Pell Grants Preserved, Graduate Student Loans Cut

Published August 25, 2011

Federal debt-ceiling negotiations that originally targeted Pell Grants for reduction ultimately preserved the program while cutting federal loans for graduate students as part of the $1.5 trillion, ten-year deal. 

The Department of Education (DOE) requested a 13.3 percent budget increase for 2012, largely to boost Pell Grants. This would have raised department spending 20.7 percent above 2010. The deal reduces federal spending $7 billion from current levels for the fiscal year beginning Oct. 1. 

A bipartisan congressional committee must slice $1.5 trillion from the federal budget over the next 10 years, or automatic cuts will hit all agencies. That would mean a 6.7 percent trim for most, which equals $3 billion from the DOE annually. 

Treated As Entitlement
Conservatives have consistently targeted Pell Grants for elimination because of their contribution to rising college costs and their mismanagement by the DOE, and ignoring them in the debt deal means once more delaying this reckoning, said Jeff Selingo, editor of the Chronicle of Higher Education.

“[Pell Grants are] essentially an entitlement,” Selingo said. “When money is short, the Education Department borrows against next year’s appropriation to maintain the maximum award. And Congress often allows those debts to accumulate for a few years before paying them down with an emergency appropriation, and that’s essentially what is needed now.”

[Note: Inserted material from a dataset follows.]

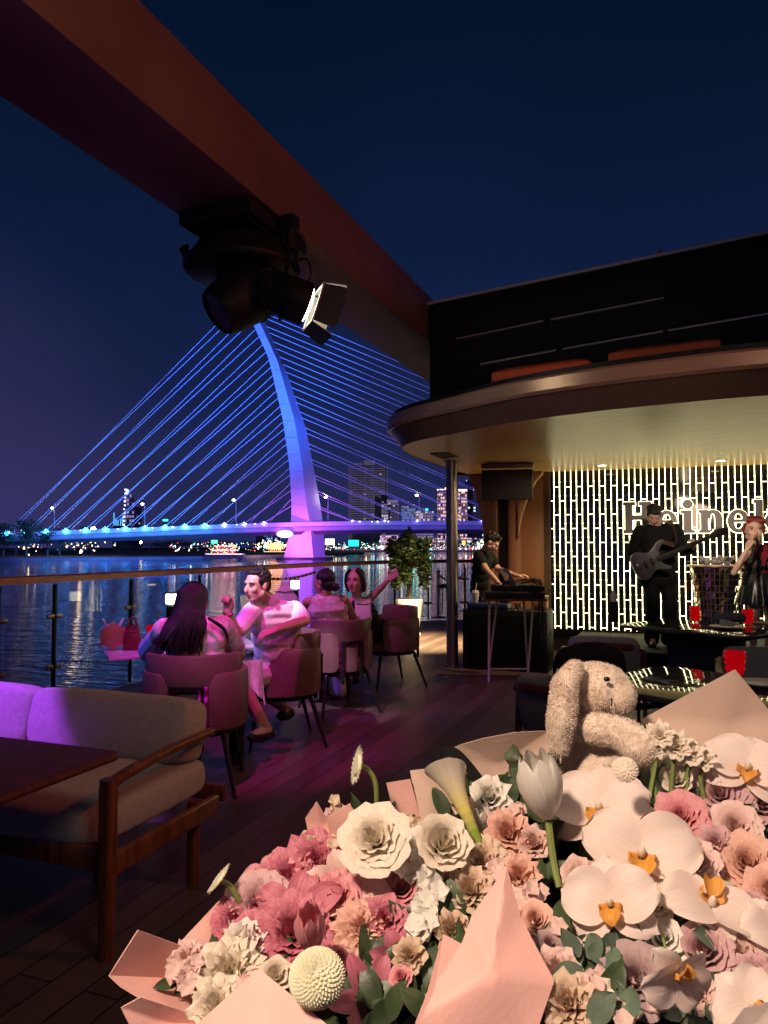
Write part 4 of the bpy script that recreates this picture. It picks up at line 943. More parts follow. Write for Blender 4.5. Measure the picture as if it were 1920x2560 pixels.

Despite this opposition, Congressional Democrats and the Obama administration managed to move Pell Grants off the table during the debt-ceiling negotiations. The loan cuts made instead will total $21.6 billion over the next ten years, according to the Congressional Budget Office, $17 billion of which will fund Pell Grants. Federal graduate student loans will now accrue interest while a student is in school, and discontinue a 0.5 percent credit for students who make payments on time. 

Expanding Eligibility, Awards
In 2009-2010, 8.1 million students received a Pell Grant, averaging $3,706. In 1999-2000, 3.8 million students received an average Pell grant of $1,915.

The program was previously limited to students with good academic records from poor families, but eligibility has grown to fit lower-middle class students with little concern about their academic ability, says Richard Vedder, an Ohio State University economist and director of the Center for College Affordability and Productivity.

“As maximum Pell amounts grow and eligibility is extended to less-poor persons, the award is taking on the nature of an entitlement—which is precisely what President Obama wants,” Vedder said.

A 2007 study by University of Oregon economists showed colleges and universities tend to absorb federal student aid by increasing tuition. As federal aid increased, college costs increased, the study found.

The DOE refuses to release information about Pell Grant awardees to allow the public and lawmakers to assess the program. 

“Where are the numbers? Where are the statistics of how many Pell Grant awardees drop out of college?” Vedder asked. “Nowhere. Why? Because the numbers would be devastating for Pell Grant proponents.”